_Recorded data_
——

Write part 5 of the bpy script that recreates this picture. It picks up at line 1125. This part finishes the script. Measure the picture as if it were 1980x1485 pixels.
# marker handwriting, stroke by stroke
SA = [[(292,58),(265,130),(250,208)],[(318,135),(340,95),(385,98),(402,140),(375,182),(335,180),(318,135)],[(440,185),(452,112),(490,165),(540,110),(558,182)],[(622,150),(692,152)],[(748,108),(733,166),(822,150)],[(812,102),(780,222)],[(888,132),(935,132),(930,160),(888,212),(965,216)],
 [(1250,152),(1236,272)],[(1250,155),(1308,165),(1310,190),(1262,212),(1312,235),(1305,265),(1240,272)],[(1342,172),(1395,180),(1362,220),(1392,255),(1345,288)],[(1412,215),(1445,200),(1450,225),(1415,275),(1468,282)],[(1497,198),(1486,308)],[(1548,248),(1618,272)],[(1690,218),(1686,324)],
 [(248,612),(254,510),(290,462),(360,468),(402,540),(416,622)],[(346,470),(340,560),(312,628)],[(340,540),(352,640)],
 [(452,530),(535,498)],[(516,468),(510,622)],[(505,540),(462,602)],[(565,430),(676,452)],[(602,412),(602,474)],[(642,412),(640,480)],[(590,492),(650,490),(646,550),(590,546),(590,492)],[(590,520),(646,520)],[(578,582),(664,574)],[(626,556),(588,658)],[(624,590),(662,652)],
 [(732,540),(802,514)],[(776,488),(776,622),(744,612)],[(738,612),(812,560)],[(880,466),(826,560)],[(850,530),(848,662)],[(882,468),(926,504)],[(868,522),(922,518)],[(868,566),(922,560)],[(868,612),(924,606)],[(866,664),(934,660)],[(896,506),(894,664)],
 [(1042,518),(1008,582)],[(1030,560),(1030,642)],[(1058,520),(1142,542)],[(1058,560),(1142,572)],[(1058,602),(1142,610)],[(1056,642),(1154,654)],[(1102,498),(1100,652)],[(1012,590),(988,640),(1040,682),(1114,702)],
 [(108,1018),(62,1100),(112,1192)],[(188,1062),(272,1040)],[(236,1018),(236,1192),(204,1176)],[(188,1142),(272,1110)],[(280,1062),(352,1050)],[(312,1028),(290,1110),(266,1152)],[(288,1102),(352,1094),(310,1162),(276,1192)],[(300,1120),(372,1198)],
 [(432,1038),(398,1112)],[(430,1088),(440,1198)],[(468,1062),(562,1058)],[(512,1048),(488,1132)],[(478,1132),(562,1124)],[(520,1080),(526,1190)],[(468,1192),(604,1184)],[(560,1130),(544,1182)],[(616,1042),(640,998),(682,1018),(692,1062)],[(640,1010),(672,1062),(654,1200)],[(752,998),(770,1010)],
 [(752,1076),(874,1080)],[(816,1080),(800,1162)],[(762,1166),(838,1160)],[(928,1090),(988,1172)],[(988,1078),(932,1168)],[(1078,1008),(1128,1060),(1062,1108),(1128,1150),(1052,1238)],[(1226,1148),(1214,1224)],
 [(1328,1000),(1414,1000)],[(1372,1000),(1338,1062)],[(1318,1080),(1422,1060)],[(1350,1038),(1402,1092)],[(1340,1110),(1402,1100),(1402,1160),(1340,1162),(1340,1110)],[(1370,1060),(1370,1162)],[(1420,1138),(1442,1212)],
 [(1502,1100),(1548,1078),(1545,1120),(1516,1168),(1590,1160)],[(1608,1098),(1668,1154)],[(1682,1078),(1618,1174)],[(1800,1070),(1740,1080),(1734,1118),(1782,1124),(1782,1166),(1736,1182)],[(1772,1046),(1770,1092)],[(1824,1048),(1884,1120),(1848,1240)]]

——

_Task goal_
Copy every line exactly. Leave nothing out.

_Task response_
Write part 5 of the bpy script that recreates this picture. It picks up at line 1125. This part finishes the script. Measure the picture as if it were 1980x1485 pixels.
# marker handwriting, stroke by stroke
SA = [[(292,58),(265,130),(250,208)],[(318,135),(340,95),(385,98),(402,140),(375,182),(335,180),(318,135)],[(440,185),(452,112),(490,165),(540,110),(558,182)],[(622,150),(692,152)],[(748,108),(733,166),(822,150)],[(812,102),(780,222)],[(888,132),(935,132),(930,160),(888,212),(965,216)],
 [(1250,152),(1236,272)],[(1250,155),(1308,165),(1310,190),(1262,212),(1312,235),(1305,265),(1240,272)],[(1342,172),(1395,180),(1362,220),(1392,255),(1345,288)],[(1412,215),(1445,200),(1450,225),(1415,275),(1468,282)],[(1497,198),(1486,308)],[(1548,248),(1618,272)],[(1690,218),(1686,324)],
 [(248,612),(254,510),(290,462),(360,468),(402,540),(416,622)],[(346,470),(340,560),(312,628)],[(340,540),(352,640)],
 [(452,530),(535,498)],[(516,468),(510,622)],[(505,540),(462,602)],[(565,430),(676,452)],[(602,412),(602,474)],[(642,412),(640,480)],[(590,492),(650,490),(646,550),(590,546),(590,492)],[(590,520),(646,520)],[(578,582),(664,574)],[(626,556),(588,658)],[(624,590),(662,652)],
 [(732,540),(802,514)],[(776,488),(776,622),(744,612)],[(738,612),(812,560)],[(880,466),(826,560)],[(850,530),(848,662)],[(882,468),(926,504)],[(868,522),(922,518)],[(868,566),(922,560)],[(868,612),(924,606)],[(866,664),(934,660)],[(896,506),(894,664)],
 [(1042,518),(1008,582)],[(1030,560),(1030,642)],[(1058,520),(1142,542)],[(1058,560),(1142,572)],[(1058,602),(1142,610)],[(1056,642),(1154,654)],[(1102,498),(1100,652)],[(1012,590),(988,640),(1040,682),(1114,702)],
 [(108,1018),(62,1100),(112,1192)],[(188,1062),(272,1040)],[(236,1018),(236,1192),(204,1176)],[(188,1142),(272,1110)],[(280,1062),(352,1050)],[(312,1028),(290,1110),(266,1152)],[(288,1102),(352,1094),(310,1162),(276,1192)],[(300,1120),(372,1198)],
 [(432,1038),(398,1112)],[(430,1088),(440,1198)],[(468,1062),(562,1058)],[(512,1048),(488,1132)],[(478,1132),(562,1124)],[(520,1080),(526,1190)],[(468,1192),(604,1184)],[(560,1130),(544,1182)],[(616,1042),(640,998),(682,1018),(692,1062)],[(640,1010),(672,1062),(654,1200)],[(752,998),(770,1010)],
 [(752,1076),(874,1080)],[(816,1080),(800,1162)],[(762,1166),(838,1160)],[(928,1090),(988,1172)],[(988,1078),(932,1168)],[(1078,1008),(1128,1060),(1062,1108),(1128,1150),(1052,1238)],[(1226,1148),(1214,1224)],
 [(1328,1000),(1414,1000)],[(1372,1000),(1338,1062)],[(1318,1080),(1422,1060)],[(1350,1038),(1402,1092)],[(1340,1110),(1402,1100),(1402,1160),(1340,1162),(1340,1110)],[(1370,1060),(1370,1162)],[(1420,1138),(1442,1212)],
 [(1502,1100),(1548,1078),(1545,1120),(1516,1168),(1590,1160)],[(1608,1098),(1668,1154)],[(1682,1078),(1618,1174)],[(1800,1070),(1740,1080),(1734,1118),(1782,1124),(1782,1166),(1736,1182)],[(1772,1046),(1770,1092)],[(1824,1048),(1884,1120),(1848,1240)]]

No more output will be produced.